Zu denen möglicherweise auch der Eindruck gehört, dass Mozarts Reise, die er ja vor allem aus finanziellen Gründen unternommen hat, auch für den Komponisten als erfolglos erschien. Ein Eindruck, den einige Briefäußerungen an Konstanze nahelegen, die aber möglicherweise auch eine Funktion hatten: die krank Daheimgebliebene nicht allzu erwartungsfroh zu stimmen, was den Ertrag der Reise betraf. Denn ein Ziel erreichte Mozart eben nicht: eine Festanstellung – etwa am preußischen Hof.

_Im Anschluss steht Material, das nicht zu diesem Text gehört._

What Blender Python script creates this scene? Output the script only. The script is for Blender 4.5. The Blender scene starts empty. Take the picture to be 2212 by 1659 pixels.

Dass ihn der Kaiser in Wien nur halb so viel wertschätzte wie Gluck ist bekannt. Man ahnt also auch ein wenig, in welcher Not selbst ein hochbegabter Komponist in dieser Zeit war und wie hart der Kampf um die wirklich attraktiven Kapellmeisterposten an den großen Höfen der Zeit, die oft genug mit Musikern besetzt waren, die zu ihrer Zeit hochberühmt waren – heute aber völlig vergessen.

Mehrere Autor/-innen gehen darauf ein, mit welchen finanziellen Kalamitäten Mozart zu kämpfen hatte, wie er – selbst schon krank – seine letzten Kräfte darauf verwendete, noch große Auftragswerke zu vollenden, aber bis zuletzt immer bei Freunden um Geld betteln musste, weil die sichere Lebensgrundlage für seine wachsende Familie fehlte. Er war auch nicht der Mensch, der Forderungen stellte.

Da ging es ihm wie so vielen Kreativen auch heute noch: Er verausgabte sich, gab lieber mehr, als er verkraften konnte und rief auch nicht seinen Rechtsanwalt an, wenn seine Kompositionen einfach von Verlegern schwarz nachgedruckt wurden oder Opernhäuser seine Opern einfach übernahmen, ohne ihm dafür auch nur einen Taler zu zahlen.

Man ahnt die ganze pekuniäre Not, in der er steckte, als er sich am 8. April mit Fürst Karl von Lichnowsky von Wien aus auf die Reise machte. Und es ist nicht so, dass er unterwegs schlecht empfangen wurde. Im Gegenteil: Am sächsischen Hof war man hocherfreut, dass der – zumindest für seine Musik – Hochverehrte in Dresden Station machte. Das Konzert vor dem Kurfürsten brachte ihm immerhin eine wertvolle Dose als Geschenk ein.

Einige Künstler – wie die Prager Sängerin Josepha Duschek – waren mit ihm in Dresden und Leipzig präsent. Ohne sie waren die kurzerhand anberaumten Konzerte gar nicht denkbar. Auch sie gehört natürlich zu den Personen im Umfeld Mozarts, die in diesem Buch eine verdiente Würdigung erfahren.

Genauso wie Marianne Kirchgessner, die berühmteste Glasharmonika-Spielerin ihrer Zeit, für die Mozart sogar zwei Stücke extra für die Glasharmonika komponierte. Davon erzählen Birgit Heise und Bruno Kriegl.

Mozart Adagio für Glasharmonika KV 617a

Marianne Kirchgessner ist auch deshalb bemerkenswert, weil sie wenig später nach Gohlis zog. Und das wohl aus dem Grund, weil Leipzig damals auch ein Schwerpunkt der Liebe zur Glasharmonika war, deren Geschichte und Funktionsweise natürlich auch erzählt wird.

Und weil er nun einmal am ausführlichsten Erinnerungen an den Aufenthalt Mozarts in Leipzig in der „Allgemeinen Musikalischen Zeitung“ veröffentlicht hat, kamen auch noch die „Verbürgten Anekdoten“ von Johann Friedrich Rochlitz in den Anhang des Buches. Immerhin ist das die Hauptquelle für das, was man heute über Mozarts Aufenthalt in Leipzig weiß.

Es ist ein sehr facettenreiches Buch geworden, das einige Dresdner Aspekte ebenso streift – etwa die Rolle des Schiller-Freundes Christian Gottfried Körner, den Mozart natürlich auch besuchte und dessen Schwägerin Dorothea Stock bei dieser Gelegenheit auch das berühmte Silberstift-Porträt von Mozart zeichnete, das heute als das authentischste aus dieser Zeit gilt und auch diesen reichhaltigen Band schmückt, in dem 90 Abbildungen all das ergänzen, was die emsigen Mozart-Forscher/-innen hier herausgefunden haben.

Loos Helmut Wolfgang Amadeus Mozart in Dresden und Leipzig, Eudora-Verlag, Leipzig 2020, 27,90 Euro.